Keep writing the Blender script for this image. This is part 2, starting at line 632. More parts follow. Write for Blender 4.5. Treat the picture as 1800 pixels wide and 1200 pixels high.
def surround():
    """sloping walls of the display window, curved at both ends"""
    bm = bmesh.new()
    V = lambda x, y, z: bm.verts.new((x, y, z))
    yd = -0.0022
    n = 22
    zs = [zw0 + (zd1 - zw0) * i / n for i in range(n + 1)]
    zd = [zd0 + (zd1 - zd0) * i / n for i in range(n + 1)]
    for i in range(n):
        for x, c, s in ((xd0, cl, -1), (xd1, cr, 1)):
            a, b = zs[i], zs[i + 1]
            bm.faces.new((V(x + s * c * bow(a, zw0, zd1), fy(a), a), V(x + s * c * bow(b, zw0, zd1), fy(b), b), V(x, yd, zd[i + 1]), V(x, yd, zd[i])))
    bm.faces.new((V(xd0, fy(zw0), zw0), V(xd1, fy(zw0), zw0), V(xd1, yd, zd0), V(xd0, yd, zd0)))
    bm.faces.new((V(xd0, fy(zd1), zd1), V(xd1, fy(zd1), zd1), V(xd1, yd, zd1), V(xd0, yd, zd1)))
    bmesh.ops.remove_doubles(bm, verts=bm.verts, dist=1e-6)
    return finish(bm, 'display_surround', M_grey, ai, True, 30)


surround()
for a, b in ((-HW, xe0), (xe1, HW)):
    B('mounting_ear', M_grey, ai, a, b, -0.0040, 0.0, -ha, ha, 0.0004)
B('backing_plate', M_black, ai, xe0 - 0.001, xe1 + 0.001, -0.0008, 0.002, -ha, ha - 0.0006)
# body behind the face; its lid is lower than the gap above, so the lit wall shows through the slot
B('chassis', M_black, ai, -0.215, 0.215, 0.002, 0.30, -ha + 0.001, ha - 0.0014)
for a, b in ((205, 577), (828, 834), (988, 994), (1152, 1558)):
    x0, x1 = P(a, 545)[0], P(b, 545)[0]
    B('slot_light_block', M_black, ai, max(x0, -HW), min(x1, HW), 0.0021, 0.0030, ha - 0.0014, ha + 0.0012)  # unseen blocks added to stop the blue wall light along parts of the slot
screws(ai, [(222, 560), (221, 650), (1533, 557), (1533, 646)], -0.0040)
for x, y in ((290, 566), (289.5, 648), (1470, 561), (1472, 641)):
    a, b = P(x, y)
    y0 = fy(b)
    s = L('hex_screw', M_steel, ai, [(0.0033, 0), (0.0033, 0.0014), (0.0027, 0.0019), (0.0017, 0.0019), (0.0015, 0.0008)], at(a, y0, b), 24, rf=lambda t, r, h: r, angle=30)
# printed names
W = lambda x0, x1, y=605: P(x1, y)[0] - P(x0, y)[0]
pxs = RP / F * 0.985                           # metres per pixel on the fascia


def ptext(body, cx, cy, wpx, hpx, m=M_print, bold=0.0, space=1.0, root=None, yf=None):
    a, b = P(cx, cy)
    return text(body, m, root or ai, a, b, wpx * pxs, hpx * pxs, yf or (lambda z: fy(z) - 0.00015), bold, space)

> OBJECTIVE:
Retype the whole listing, matching it exactly.

> RESULT OF THE TASK:
Keep writing the Blender script for this image. This is part 2, starting at line 632. More parts follow. Write for Blender 4.5. Treat the picture as 1800 pixels wide and 1200 pixels high.
def surround():
    """sloping walls of the display window, curved at both ends"""
    bm = bmesh.new()
    V = lambda x, y, z: bm.verts.new((x, y, z))
    yd = -0.0022
    n = 22
    zs = [zw0 + (zd1 - zw0) * i / n for i in range(n + 1)]
    zd = [zd0 + (zd1 - zd0) * i / n for i in range(n + 1)]
    for i in range(n):
        for x, c, s in ((xd0, cl, -1), (xd1, cr, 1)):
            a, b = zs[i], zs[i + 1]
            bm.faces.new((V(x + s * c * bow(a, zw0, zd1), fy(a), a), V(x + s * c * bow(b, zw0, zd1), fy(b), b), V(x, yd, zd[i + 1]), V(x, yd, zd[i])))
    bm.faces.new((V(xd0, fy(zw0), zw0), V(xd1, fy(zw0), zw0), V(xd1, yd, zd0), V(xd0, yd, zd0)))
    bm.faces.new((V(xd0, fy(zd1), zd1), V(xd1, fy(zd1), zd1), V(xd1, yd, zd1), V(xd0, yd, zd1)))
    bmesh.ops.remove_doubles(bm, verts=bm.verts, dist=1e-6)
    return finish(bm, 'display_surround', M_grey, ai, True, 30)


surround()
for a, b in ((-HW, xe0), (xe1, HW)):
    B('mounting_ear', M_grey, ai, a, b, -0.0040, 0.0, -ha, ha, 0.0004)
B('backing_plate', M_black, ai, xe0 - 0.001, xe1 + 0.001, -0.0008, 0.002, -ha, ha - 0.0006)
# body behind the face; its lid is lower than the gap above, so the lit wall shows through the slot
B('chassis', M_black, ai, -0.215, 0.215, 0.002, 0.30, -ha + 0.001, ha - 0.0014)
for a, b in ((205, 577), (828, 834), (988, 994), (1152, 1558)):
    x0, x1 = P(a, 545)[0], P(b, 545)[0]
    B('slot_light_block', M_black, ai, max(x0, -HW), min(x1, HW), 0.0021, 0.0030, ha - 0.0014, ha + 0.0012)  # unseen blocks added to stop the blue wall light along parts of the slot
screws(ai, [(222, 560), (221, 650), (1533, 557), (1533, 646)], -0.0040)
for x, y in ((290, 566), (289.5, 648), (1470, 561), (1472, 641)):
    a, b = P(x, y)
    y0 = fy(b)
    s = L('hex_screw', M_steel, ai, [(0.0033, 0), (0.0033, 0.0014), (0.0027, 0.0019), (0.0017, 0.0019), (0.0015, 0.0008)], at(a, y0, b), 24, rf=lambda t, r, h: r, angle=30)
# printed names
W = lambda x0, x1, y=605: P(x1, y)[0] - P(x0, y)[0]
pxs = RP / F * 0.985                           # metres per pixel on the fascia


def ptext(body, cx, cy, wpx, hpx, m=M_print, bold=0.0, space=1.0, root=None, yf=None):
    a, b = P(cx, cy)
    return text(body, m, root or ai, a, b, wpx * pxs, hpx * pxs, yf or (lambda z: fy(z) - 0.00015), bold, space)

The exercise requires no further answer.